PROBLEM >>
Reproduce the full listing that appears beneath this instruction exactly.

↓

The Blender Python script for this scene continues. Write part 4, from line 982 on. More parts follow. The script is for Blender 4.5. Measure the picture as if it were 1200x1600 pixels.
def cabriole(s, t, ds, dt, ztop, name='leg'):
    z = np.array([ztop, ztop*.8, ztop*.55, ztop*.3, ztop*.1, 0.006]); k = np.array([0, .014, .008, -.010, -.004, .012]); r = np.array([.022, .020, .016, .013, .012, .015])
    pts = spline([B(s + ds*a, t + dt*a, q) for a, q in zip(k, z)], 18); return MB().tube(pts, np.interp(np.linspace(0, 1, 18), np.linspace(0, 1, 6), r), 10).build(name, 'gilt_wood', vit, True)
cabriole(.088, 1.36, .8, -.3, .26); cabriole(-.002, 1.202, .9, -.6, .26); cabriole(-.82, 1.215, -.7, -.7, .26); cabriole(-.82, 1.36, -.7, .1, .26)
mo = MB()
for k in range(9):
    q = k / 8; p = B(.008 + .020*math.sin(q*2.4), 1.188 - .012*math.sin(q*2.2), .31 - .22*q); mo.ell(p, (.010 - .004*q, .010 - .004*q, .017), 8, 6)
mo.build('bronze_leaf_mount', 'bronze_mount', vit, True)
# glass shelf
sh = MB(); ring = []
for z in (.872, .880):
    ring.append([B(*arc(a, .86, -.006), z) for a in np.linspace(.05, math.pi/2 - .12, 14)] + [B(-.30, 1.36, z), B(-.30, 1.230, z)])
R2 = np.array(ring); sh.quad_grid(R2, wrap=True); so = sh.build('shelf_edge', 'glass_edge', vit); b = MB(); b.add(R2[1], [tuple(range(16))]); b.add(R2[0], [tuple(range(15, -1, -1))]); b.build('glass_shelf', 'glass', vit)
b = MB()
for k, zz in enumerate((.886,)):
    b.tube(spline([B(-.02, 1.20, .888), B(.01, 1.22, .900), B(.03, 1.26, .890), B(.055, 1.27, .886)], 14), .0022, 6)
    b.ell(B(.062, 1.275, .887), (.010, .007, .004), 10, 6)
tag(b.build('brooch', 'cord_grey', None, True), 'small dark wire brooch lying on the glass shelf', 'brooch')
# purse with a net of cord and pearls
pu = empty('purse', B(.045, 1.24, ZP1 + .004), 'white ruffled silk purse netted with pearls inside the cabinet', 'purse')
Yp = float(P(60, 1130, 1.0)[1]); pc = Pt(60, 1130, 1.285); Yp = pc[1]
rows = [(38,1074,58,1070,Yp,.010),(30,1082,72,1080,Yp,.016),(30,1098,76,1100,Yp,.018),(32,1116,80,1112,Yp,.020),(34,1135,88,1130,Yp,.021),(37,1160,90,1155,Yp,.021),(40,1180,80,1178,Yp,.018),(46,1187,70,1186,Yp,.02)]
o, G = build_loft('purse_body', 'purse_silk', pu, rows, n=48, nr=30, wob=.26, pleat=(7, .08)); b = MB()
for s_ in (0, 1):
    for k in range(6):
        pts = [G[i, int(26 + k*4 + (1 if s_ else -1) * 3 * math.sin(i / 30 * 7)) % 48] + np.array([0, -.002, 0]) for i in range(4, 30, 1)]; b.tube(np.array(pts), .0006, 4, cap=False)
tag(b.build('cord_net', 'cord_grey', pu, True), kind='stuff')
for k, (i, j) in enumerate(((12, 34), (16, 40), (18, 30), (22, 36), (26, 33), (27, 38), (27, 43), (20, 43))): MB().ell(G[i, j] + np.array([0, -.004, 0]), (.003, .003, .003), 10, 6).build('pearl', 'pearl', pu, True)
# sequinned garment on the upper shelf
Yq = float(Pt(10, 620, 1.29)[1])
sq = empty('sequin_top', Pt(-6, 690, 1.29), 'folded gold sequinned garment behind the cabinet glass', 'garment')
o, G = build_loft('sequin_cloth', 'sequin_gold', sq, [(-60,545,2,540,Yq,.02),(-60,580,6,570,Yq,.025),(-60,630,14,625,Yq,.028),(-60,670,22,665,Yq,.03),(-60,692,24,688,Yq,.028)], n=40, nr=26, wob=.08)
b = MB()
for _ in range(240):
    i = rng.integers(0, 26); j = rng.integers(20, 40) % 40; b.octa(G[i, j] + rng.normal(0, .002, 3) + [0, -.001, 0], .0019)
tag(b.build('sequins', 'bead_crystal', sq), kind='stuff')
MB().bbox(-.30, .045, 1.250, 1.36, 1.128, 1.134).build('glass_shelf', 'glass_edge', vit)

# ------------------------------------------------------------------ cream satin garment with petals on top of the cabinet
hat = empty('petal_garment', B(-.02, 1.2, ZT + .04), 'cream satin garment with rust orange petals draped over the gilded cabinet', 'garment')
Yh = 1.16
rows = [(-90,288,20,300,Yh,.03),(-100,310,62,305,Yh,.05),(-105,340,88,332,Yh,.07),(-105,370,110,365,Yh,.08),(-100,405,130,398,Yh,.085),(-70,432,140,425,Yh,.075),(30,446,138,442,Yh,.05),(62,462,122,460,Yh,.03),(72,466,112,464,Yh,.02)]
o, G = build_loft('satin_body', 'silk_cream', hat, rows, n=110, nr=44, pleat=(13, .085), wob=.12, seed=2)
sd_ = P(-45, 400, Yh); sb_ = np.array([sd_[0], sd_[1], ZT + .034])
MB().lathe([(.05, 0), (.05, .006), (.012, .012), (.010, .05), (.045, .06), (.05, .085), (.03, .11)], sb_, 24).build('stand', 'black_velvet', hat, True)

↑

WRITTEN ANSWER >>
The Blender Python script for this scene continues. Write part 4, from line 982 on. More parts follow. The script is for Blender 4.5. Measure the picture as if it were 1200x1600 pixels.
def cabriole(s, t, ds, dt, ztop, name='leg'):
    z = np.array([ztop, ztop*.8, ztop*.55, ztop*.3, ztop*.1, 0.006]); k = np.array([0, .014, .008, -.010, -.004, .012]); r = np.array([.022, .020, .016, .013, .012, .015])
    pts = spline([B(s + ds*a, t + dt*a, q) for a, q in zip(k, z)], 18); return MB().tube(pts, np.interp(np.linspace(0, 1, 18), np.linspace(0, 1, 6), r), 10).build(name, 'gilt_wood', vit, True)
cabriole(.088, 1.36, .8, -.3, .26); cabriole(-.002, 1.202, .9, -.6, .26); cabriole(-.82, 1.215, -.7, -.7, .26); cabriole(-.82, 1.36, -.7, .1, .26)
mo = MB()
for k in range(9):
    q = k / 8; p = B(.008 + .020*math.sin(q*2.4), 1.188 - .012*math.sin(q*2.2), .31 - .22*q); mo.ell(p, (.010 - .004*q, .010 - .004*q, .017), 8, 6)
mo.build('bronze_leaf_mount', 'bronze_mount', vit, True)
# glass shelf
sh = MB(); ring = []
for z in (.872, .880):
    ring.append([B(*arc(a, .86, -.006), z) for a in np.linspace(.05, math.pi/2 - .12, 14)] + [B(-.30, 1.36, z), B(-.30, 1.230, z)])
R2 = np.array(ring); sh.quad_grid(R2, wrap=True); so = sh.build('shelf_edge', 'glass_edge', vit); b = MB(); b.add(R2[1], [tuple(range(16))]); b.add(R2[0], [tuple(range(15, -1, -1))]); b.build('glass_shelf', 'glass', vit)
b = MB()
for k, zz in enumerate((.886,)):
    b.tube(spline([B(-.02, 1.20, .888), B(.01, 1.22, .900), B(.03, 1.26, .890), B(.055, 1.27, .886)], 14), .0022, 6)
    b.ell(B(.062, 1.275, .887), (.010, .007, .004), 10, 6)
tag(b.build('brooch', 'cord_grey', None, True), 'small dark wire brooch lying on the glass shelf', 'brooch')
# purse with a net of cord and pearls
pu = empty('purse', B(.045, 1.24, ZP1 + .004), 'white ruffled silk purse netted with pearls inside the cabinet', 'purse')
Yp = float(P(60, 1130, 1.0)[1]); pc = Pt(60, 1130, 1.285); Yp = pc[1]
rows = [(38,1074,58,1070,Yp,.010),(30,1082,72,1080,Yp,.016),(30,1098,76,1100,Yp,.018),(32,1116,80,1112,Yp,.020),(34,1135,88,1130,Yp,.021),(37,1160,90,1155,Yp,.021),(40,1180,80,1178,Yp,.018),(46,1187,70,1186,Yp,.02)]
o, G = build_loft('purse_body', 'purse_silk', pu, rows, n=48, nr=30, wob=.26, pleat=(7, .08)); b = MB()
for s_ in (0, 1):
    for k in range(6):
        pts = [G[i, int(26 + k*4 + (1 if s_ else -1) * 3 * math.sin(i / 30 * 7)) % 48] + np.array([0, -.002, 0]) for i in range(4, 30, 1)]; b.tube(np.array(pts), .0006, 4, cap=False)
tag(b.build('cord_net', 'cord_grey', pu, True), kind='stuff')
for k, (i, j) in enumerate(((12, 34), (16, 40), (18, 30), (22, 36), (26, 33), (27, 38), (27, 43), (20, 43))): MB().ell(G[i, j] + np.array([0, -.004, 0]), (.003, .003, .003), 10, 6).build('pearl', 'pearl', pu, True)
# sequinned garment on the upper shelf
Yq = float(Pt(10, 620, 1.29)[1])
sq = empty('sequin_top', Pt(-6, 690, 1.29), 'folded gold sequinned garment behind the cabinet glass', 'garment')
o, G = build_loft('sequin_cloth', 'sequin_gold', sq, [(-60,545,2,540,Yq,.02),(-60,580,6,570,Yq,.025),(-60,630,14,625,Yq,.028),(-60,670,22,665,Yq,.03),(-60,692,24,688,Yq,.028)], n=40, nr=26, wob=.08)
b = MB()
for _ in range(240):
    i = rng.integers(0, 26); j = rng.integers(20, 40) % 40; b.octa(G[i, j] + rng.normal(0, .002, 3) + [0, -.001, 0], .0019)
tag(b.build('sequins', 'bead_crystal', sq), kind='stuff')
MB().bbox(-.30, .045, 1.250, 1.36, 1.128, 1.134).build('glass_shelf', 'glass_edge', vit)

# ------------------------------------------------------------------ cream satin garment with petals on top of the cabinet
hat = empty('petal_garment', B(-.02, 1.2, ZT + .04), 'cream satin garment with rust orange petals draped over the gilded cabinet', 'garment')
Yh = 1.16
rows = [(-90,288,20,300,Yh,.03),(-100,310,62,305,Yh,.05),(-105,340,88,332,Yh,.07),(-105,370,110,365,Yh,.08),(-100,405,130,398,Yh,.085),(-70,432,140,425,Yh,.075),(30,446,138,442,Yh,.05),(62,462,122,460,Yh,.03),(72,466,112,464,Yh,.02)]
o, G = build_loft('satin_body', 'silk_cream', hat, rows, n=110, nr=44, pleat=(13, .085), wob=.12, seed=2)
sd_ = P(-45, 400, Yh); sb_ = np.array([sd_[0], sd_[1], ZT + .034])
MB().lathe([(.05, 0), (.05, .006), (.012, .012), (.010, .05), (.045, .06), (.05, .085), (.03, .11)], sb_, 24).build('stand', 'black_velvet', hat, True)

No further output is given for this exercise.